The NCAA is kind of a mix of March Madness and being the bad guy. I’m not sure that model shouldn’t be looked at. I’ve been studying the U.S. doping agency. They have limited subpoena power. They investigate all the drug issues involving Olympic athletes. I think there should be real consideration to outsourcing the enforcement model. That’s my own view. That’s not the view of the association. I think this is going to be tested. When these lawsuits do come, that’s one area that they are trying to stand up on. Because I think, as I said, honest recruiting will be supportable and justifiable in courts of law. Colleges depend upon honest recruiting. If you don’t have honest recruiting, then it’s just the money will win. And I think maybe the courts will stand up to that. Even Justice [Neil] Gorsuch [talked about] the Lamborghini standard. He brought that up in the Alston case. [In the Supreme Court finding in the case, Gorsuch wrote: “Under the current decree, the NCAA is free to forbid in-kind benefits unrelated to a student’s actual education; nothing stops it from enforcing a ‘no Lamborghini’ rule.”] I do think that the NCAA standing up for a non-Lamborghini standard is defensible. We’ll find out. The discovery on this will be very interesting. I wouldn’t want to be sued and have all this stuff come out. That is one of the risks that litigation brings for the school.

I personally think one of the things the NCAA should look at is outsourcing this whole enforcement thing. Because the other thing that’s interesting, when I was in Congress, the NCAA came down on Maryland. And I got up on the floor of the Congress and I railed at the NCAA. Every school that has had actions taken against it by the NCAA, the member of Congress rails against the NCAA. You can go through and pick out hundreds of floor speeches on this subject. So it is routine. When it happens, your member of Congress is going to defend your state institution. What happens is that over the long haul, you lose a lot of goodwill with members of Congress. And once you burn a bridge with a member because of an enforcement issue, it’s hard to get it back. That’s one of the by-products of what’s happened to the NCAA: They have been the bad guy. And Congress is standing up for their local school. And over time, that becomes very debilitating for the NCAA to get anything positive through. So it is conflict, the result of the conflict, to be the good guys on championship and bad guys on enforcement – that has resulted in this lack of goodwill for the NCAA. It needs to be addressed because if the NCAA is going to continue to come down with enforcement actions, regardless of how meritorious they are, they’re going to have members of Congress standing up for their institutions.

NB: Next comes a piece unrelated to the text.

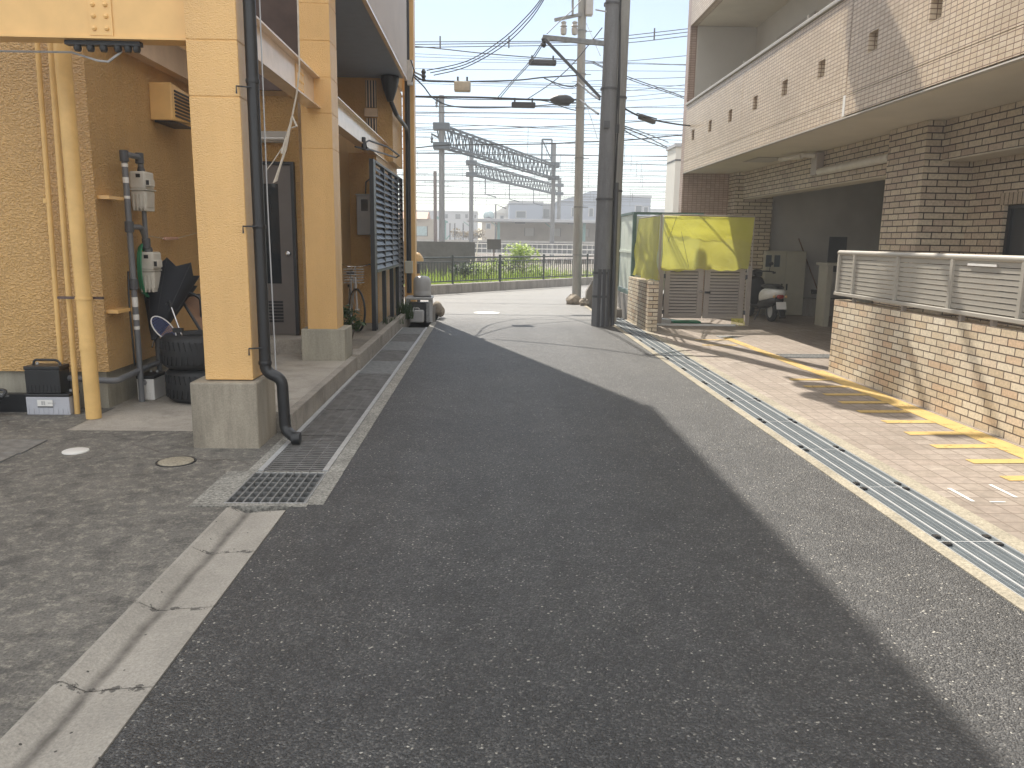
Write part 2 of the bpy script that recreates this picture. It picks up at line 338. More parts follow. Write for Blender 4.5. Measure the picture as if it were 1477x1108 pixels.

Q: What should a post-amateurism college sports world look like?

McMILLEN: “Amateurism” is an anachronistic word. I don’t think amateurism is the appropriate word. I think that where you have high revenue models, there’s going to have to be a different social contract with the student-athletes. … What would that model look like? I personally would love to see a model, a number of models explored, but none of them have employment aspects. It may have to be codified by Congress. That is why I said this is not an overnight victory. Right now, college sports operates in a gray zone on the tax side. The IRS never comes down on the fact that the only thing that’s supposed to be tax-free in a scholarship is your tuition fees, not your room and board and cost of attendance and all that. And college sports has been treated differently by the IRS. So there’s a precedent for being treated differently. And that can be a whole different status. 

It could be a licensing arrangement for these kids. It doesn’t have to be employment; it could be licensing where they’re given more money. I had an AD call me the other day and said, “Why can’t we just give kids licensing payments directly?” The NCAA has a rule that a school can’t give licensing. It can’t come from the school. But I’ve had people raise those questions. So the new model would be means-tested. It would be some kind of new social contract involving student-athletes, which means providing more benefits, but it would not be employment status. For the bulk of college sports, it would pretty much remain the same. And that wouldn’t be a good thing because lots of universities around the country invest in sports because it’s a branding thing. It helps them market their school. And you would hate to say, “OK, we’re not going to do this anymore because we got semi-pros working here now.” And I think that’s why it has to be [gradient]. It’s not going to be one-size-fits-all. I think that the social contract will have to take into account revenue.

Q: A year ago, I reported a lot about schools being concerned that collectives were siphoning booster money away from traditional athletic department projects. How big of a concern is this today among athletic directors?

McMILLEN: I would say what I’ve heard, and I was on a road trip last week, I’ve heard more about that from smaller schools. Group of 5, not so much from the Power 5. The other thing that I’ve heard very clearly is that this is very little about NIL today. It is about what I call “goodwill payments.” I’ll give an example. A coach says, “Look, for me to get ahead, I’m going to have to give each one of my football starters $25,000 and give the guys on the bench ‘X’ amount.” In other words, it has to do with goodwill – recruitment and retention – not publicity rights. And the irony of that is that is one thing it wasn’t supposed to be. There are some legitimate name, image and likeness deals out there. But I would say the vast majority of them are goodwill payments.

Q: Texas A&M’s fundraising arm, the 12th Man Foundation, created the 12th Man+ Fund, enabling donors to contribute to a fund that pays athletes. Will we see more of this, where a university’s booster organization will try to operate in a gray area and be so heavily involved in NIL?

McMILLEN: I think we’re in a temporary situation where eventually schools will be more involved, not less involved. Not having accountability with the collectives is not a good thing for college sports. It exacerbates the situation.